▶ Task instructions
Find the string "This" in the entries and copy each line that has it.

▶ Dataset records
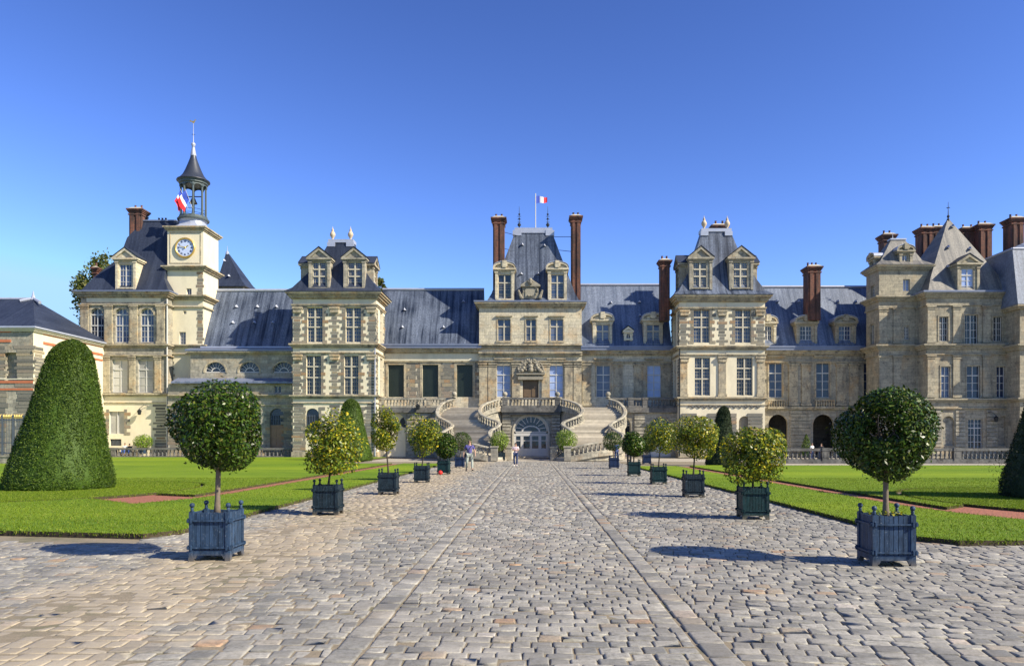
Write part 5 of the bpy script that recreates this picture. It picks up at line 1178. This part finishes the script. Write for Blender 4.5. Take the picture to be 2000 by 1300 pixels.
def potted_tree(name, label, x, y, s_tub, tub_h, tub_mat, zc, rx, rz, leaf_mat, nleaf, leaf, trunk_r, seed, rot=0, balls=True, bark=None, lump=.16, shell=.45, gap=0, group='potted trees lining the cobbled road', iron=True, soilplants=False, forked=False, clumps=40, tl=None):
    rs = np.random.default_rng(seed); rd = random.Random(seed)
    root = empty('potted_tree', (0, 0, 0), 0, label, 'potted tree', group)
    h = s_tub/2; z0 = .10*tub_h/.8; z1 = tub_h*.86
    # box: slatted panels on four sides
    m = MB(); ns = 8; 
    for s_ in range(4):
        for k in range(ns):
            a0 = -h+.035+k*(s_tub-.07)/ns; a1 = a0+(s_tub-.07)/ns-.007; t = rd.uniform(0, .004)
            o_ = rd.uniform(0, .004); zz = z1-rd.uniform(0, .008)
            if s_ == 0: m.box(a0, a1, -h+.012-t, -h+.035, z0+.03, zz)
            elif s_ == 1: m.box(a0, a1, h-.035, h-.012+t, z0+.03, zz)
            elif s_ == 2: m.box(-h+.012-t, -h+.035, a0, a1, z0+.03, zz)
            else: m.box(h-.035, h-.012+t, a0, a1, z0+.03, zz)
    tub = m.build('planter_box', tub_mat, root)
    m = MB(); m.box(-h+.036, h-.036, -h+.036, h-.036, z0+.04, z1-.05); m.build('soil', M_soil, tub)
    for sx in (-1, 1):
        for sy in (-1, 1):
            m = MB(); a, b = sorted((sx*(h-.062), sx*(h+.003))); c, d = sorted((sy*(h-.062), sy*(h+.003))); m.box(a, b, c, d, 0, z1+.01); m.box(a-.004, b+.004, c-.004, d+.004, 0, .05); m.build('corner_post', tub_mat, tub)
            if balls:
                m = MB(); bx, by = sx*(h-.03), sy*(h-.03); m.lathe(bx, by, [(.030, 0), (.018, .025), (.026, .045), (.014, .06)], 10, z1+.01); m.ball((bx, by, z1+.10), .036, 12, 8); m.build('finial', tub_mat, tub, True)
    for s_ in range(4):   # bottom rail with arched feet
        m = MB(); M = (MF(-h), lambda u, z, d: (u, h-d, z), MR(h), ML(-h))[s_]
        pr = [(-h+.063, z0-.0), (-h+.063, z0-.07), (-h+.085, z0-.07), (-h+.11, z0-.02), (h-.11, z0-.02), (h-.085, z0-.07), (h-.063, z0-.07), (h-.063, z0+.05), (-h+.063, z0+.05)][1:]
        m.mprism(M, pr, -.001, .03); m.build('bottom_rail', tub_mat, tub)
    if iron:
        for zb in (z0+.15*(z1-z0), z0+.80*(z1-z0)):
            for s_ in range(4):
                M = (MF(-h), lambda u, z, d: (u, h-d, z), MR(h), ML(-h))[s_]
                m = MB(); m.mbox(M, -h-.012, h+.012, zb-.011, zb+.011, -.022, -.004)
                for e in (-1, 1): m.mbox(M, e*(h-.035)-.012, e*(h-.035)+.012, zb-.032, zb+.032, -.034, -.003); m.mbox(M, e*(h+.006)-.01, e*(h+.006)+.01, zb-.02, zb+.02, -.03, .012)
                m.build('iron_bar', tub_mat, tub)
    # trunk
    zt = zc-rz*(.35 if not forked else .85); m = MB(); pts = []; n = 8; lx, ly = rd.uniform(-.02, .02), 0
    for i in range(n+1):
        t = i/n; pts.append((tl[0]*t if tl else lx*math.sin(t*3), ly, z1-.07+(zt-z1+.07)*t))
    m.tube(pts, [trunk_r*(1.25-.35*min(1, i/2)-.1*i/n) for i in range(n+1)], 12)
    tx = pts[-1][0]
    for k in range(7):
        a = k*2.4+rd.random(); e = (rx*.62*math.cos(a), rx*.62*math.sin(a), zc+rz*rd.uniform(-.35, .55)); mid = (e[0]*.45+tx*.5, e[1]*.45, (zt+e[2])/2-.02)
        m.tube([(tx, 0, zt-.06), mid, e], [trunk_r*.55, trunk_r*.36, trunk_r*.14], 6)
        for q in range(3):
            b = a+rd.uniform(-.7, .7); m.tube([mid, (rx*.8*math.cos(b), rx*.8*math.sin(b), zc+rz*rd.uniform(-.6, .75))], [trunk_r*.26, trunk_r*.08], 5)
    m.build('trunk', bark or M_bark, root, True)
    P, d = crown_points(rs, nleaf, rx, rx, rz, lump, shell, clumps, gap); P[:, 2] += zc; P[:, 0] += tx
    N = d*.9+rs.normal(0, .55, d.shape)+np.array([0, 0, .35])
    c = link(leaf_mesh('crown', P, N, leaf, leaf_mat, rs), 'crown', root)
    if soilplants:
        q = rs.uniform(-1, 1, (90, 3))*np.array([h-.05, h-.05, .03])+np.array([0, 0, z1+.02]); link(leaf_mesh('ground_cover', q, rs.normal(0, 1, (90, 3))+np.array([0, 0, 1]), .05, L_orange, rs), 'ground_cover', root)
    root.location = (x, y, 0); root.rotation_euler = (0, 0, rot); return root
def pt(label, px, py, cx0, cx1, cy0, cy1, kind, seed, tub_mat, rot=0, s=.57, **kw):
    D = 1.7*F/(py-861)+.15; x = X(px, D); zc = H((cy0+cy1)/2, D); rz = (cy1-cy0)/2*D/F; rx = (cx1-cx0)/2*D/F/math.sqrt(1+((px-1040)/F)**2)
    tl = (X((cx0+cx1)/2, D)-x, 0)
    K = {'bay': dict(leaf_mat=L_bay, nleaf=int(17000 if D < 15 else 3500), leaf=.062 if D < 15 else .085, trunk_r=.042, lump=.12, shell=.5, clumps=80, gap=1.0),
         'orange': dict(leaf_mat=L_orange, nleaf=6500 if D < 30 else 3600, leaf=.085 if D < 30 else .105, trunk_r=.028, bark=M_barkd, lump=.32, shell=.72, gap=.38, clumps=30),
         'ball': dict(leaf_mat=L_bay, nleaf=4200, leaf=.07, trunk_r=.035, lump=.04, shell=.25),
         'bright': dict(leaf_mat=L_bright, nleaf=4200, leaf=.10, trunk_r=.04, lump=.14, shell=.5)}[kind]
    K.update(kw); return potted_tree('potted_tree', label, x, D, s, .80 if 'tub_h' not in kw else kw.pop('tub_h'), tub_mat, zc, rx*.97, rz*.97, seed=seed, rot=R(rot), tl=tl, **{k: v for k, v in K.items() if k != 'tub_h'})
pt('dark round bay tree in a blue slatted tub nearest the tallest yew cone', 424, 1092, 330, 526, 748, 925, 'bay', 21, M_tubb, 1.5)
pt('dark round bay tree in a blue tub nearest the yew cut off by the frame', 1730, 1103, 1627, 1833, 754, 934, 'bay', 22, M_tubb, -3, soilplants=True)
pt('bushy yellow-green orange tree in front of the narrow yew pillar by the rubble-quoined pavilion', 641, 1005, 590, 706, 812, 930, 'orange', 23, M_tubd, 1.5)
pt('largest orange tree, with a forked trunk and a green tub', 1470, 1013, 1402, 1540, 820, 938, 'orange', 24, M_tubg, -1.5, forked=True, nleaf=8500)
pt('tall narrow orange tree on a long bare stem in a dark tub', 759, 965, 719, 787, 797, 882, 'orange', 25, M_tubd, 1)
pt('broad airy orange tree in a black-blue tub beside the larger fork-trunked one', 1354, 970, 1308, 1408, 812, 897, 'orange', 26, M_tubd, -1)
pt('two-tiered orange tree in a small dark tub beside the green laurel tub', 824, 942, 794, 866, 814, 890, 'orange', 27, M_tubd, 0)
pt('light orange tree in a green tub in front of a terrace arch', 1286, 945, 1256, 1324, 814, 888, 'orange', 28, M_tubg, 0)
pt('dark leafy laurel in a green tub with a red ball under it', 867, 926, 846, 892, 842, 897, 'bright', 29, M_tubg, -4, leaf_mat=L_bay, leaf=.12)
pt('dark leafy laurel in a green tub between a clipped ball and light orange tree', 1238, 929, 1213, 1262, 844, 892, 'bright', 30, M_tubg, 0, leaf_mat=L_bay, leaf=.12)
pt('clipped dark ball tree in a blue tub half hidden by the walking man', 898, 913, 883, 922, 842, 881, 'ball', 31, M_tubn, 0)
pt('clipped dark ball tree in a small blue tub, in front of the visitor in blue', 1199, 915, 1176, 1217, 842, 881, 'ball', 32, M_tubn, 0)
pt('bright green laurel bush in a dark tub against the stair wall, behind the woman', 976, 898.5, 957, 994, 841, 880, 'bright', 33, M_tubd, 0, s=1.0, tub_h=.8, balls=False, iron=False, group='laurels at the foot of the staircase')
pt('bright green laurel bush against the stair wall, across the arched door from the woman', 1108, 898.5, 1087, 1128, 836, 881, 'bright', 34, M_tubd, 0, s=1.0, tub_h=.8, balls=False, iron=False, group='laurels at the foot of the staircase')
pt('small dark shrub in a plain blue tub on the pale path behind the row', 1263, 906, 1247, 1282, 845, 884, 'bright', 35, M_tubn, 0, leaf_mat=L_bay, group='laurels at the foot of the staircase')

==

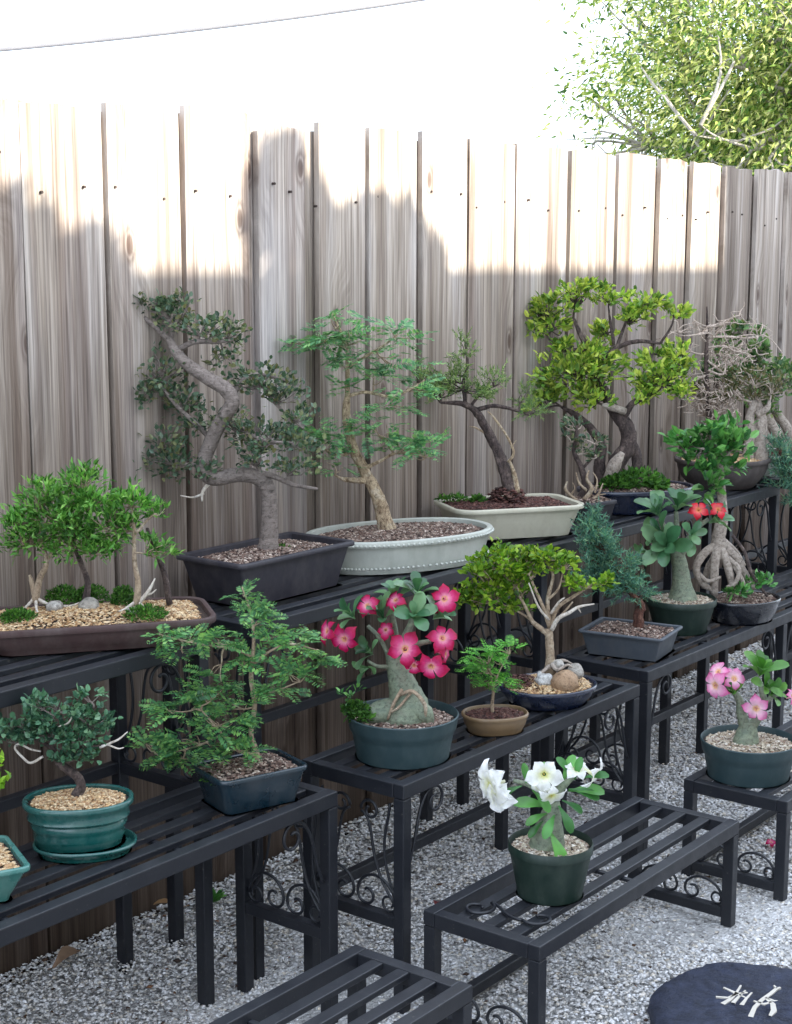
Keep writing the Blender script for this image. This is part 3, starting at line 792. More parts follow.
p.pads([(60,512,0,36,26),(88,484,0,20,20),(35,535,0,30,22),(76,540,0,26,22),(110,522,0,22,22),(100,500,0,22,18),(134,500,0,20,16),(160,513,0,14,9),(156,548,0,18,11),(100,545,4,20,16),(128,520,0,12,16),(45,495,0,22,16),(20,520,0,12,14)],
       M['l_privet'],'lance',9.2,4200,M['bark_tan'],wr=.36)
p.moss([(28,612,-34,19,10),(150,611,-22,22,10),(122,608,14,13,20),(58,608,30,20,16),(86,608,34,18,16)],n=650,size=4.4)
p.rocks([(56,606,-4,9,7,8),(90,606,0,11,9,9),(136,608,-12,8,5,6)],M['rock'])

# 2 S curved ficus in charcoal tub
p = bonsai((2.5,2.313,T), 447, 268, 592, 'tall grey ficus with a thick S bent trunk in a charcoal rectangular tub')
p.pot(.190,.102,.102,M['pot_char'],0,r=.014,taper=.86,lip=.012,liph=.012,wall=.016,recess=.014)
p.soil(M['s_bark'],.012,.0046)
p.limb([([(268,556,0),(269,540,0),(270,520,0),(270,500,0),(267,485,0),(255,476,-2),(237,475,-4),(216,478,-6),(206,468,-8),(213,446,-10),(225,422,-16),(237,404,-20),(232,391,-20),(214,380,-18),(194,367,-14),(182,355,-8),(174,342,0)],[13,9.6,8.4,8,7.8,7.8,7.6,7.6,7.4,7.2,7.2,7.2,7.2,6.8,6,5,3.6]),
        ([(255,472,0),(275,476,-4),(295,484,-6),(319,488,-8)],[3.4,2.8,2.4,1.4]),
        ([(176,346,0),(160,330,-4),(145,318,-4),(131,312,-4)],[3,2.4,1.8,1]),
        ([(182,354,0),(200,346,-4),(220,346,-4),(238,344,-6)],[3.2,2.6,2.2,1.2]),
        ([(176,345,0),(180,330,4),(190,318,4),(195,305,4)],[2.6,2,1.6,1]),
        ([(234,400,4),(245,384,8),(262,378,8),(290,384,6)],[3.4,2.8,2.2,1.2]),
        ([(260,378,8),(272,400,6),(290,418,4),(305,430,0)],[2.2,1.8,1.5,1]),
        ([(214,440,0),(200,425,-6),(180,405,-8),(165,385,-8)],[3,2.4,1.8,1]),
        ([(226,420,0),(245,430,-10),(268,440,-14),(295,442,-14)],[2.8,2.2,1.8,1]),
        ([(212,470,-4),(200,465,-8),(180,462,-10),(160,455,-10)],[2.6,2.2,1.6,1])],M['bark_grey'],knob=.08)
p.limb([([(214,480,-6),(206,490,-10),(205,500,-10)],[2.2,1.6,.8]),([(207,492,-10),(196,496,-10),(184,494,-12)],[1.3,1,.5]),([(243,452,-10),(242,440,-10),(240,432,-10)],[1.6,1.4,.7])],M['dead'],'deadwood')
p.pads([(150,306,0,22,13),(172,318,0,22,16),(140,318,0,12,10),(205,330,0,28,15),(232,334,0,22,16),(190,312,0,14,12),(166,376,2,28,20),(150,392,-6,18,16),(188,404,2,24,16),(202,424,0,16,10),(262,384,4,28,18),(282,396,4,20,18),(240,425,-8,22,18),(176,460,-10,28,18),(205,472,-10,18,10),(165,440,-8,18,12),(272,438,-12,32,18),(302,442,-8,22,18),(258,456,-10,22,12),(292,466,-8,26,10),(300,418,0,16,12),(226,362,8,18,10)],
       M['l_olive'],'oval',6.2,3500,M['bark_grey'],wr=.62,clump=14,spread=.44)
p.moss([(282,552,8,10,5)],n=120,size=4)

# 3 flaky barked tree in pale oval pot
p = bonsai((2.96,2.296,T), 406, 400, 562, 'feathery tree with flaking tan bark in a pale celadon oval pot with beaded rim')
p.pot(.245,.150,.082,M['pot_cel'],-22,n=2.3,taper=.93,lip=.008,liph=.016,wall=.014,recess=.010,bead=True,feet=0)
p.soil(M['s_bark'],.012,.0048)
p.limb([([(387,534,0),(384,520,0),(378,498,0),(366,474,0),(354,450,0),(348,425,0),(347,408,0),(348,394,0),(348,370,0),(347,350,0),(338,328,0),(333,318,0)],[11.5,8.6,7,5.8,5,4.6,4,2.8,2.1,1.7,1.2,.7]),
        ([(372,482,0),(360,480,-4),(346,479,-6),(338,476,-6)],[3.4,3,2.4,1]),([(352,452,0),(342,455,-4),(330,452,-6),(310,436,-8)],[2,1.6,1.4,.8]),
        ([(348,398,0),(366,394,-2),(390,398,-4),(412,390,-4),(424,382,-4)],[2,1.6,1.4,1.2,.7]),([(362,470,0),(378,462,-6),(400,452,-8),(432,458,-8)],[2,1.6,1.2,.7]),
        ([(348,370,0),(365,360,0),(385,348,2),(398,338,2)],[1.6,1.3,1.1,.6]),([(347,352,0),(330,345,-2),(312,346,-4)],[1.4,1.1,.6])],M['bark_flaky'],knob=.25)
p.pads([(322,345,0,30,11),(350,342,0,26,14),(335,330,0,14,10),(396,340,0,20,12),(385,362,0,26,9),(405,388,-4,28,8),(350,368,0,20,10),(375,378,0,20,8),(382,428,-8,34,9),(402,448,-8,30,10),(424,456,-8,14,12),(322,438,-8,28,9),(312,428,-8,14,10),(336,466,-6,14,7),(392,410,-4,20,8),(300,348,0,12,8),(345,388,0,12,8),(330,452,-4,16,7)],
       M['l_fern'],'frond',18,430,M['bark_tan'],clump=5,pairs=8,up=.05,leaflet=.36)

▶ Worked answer
Write part 5 of the bpy script that recreates this picture. It picks up at line 1178. This part finishes the script. Write for Blender 4.5. Take the picture to be 2000 by 1300 pixels.
Keep writing the Blender script for this image. This is part 3, starting at line 792. More parts follow.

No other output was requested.